原田師が経営していたSOLID社には「手拉手」という小集団活動があった.QCCのような小集団活動とは少し違うが,製造現場の作業員が5,6人のグループを作り,毎日就業後に10分程度のミーティングを行う.
このミーティングでは,職場環境や作業方法に関する不満などを話し合う.話し合いの結果は簡単なメモにして,所定の置き場所においておく.
翌日担当者が全てのグループのメモを集めて,一覧表にする.この担当者は,専任でこの仕事をしており,ただ集計するだけが仕事ではない.出された問題がきちんと解決するまでフォローするのが仕事だ.
この様な仕組みで,作業者の不満や改善点を拾い上げている.
投書箱と同じような機能だが,原田師は「直訴」を許していない.「直訴」は厳罰に処すというのが彼の考えだ.
ネガティブなことを書く,ということをさせないようにしている.書いた物は記録に残る.こういう形でネガティブなことを積み上げても意味が無い,かえってマイナスだ.
問題点は語り合うことにより,解決への一歩を踏み出す.投書では何も始まらない.自分たちの問題は,まず自分たちで考えよう,ということを従業員に教え込んでいる.

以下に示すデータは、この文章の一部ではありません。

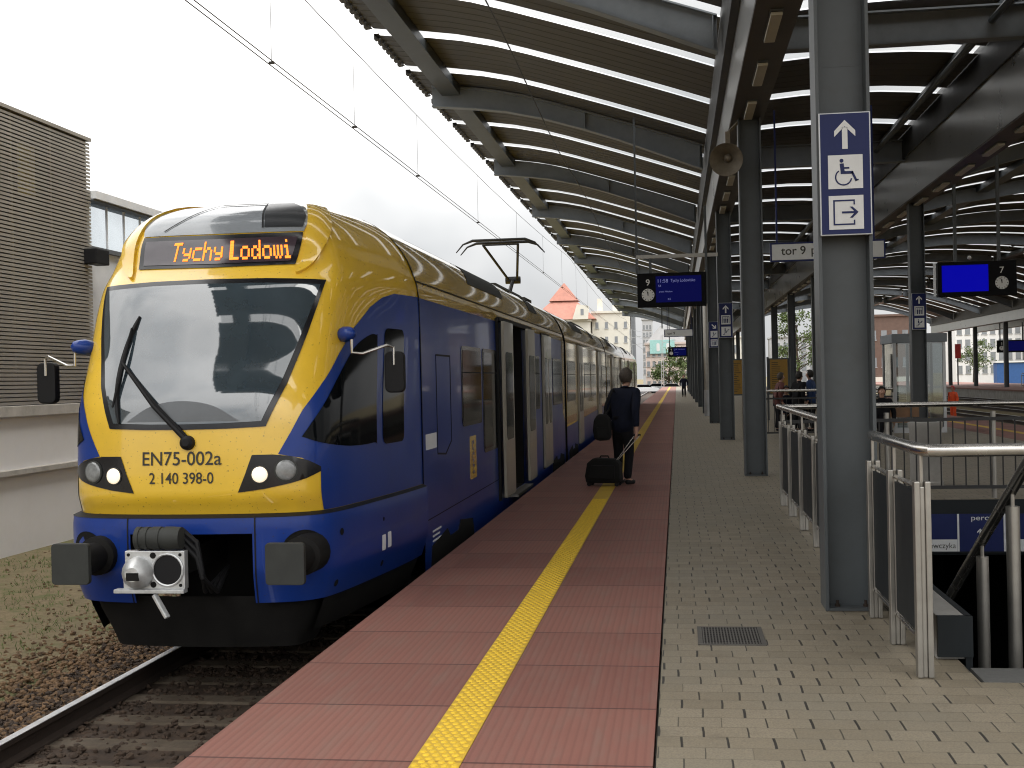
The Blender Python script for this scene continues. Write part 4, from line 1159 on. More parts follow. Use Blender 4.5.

例えば,「手拉手」で食事がまずいと発言した作業員がいると,班長や課長はどういう指導をしているのかと,指導を受けることになる.
(誤解なきように説明しておくと,SOLID社の食堂は日本人の私が食べても決してまずいものではない.たった2元で,衛生的且つ気持ちの良いサービスを受けながら食べられる)
自分たちにどうにもならない問題点は,「手拉手」の担当者が適切な上位者に上げる,そして彼女が解決するまでフォローすることになっている.
原田師の工場では,全ての従業員が自立し他人に迷惑をかけない人間に成長することが要求されている.そして従業員同士でその成長を助け合うように仕向けているのだ.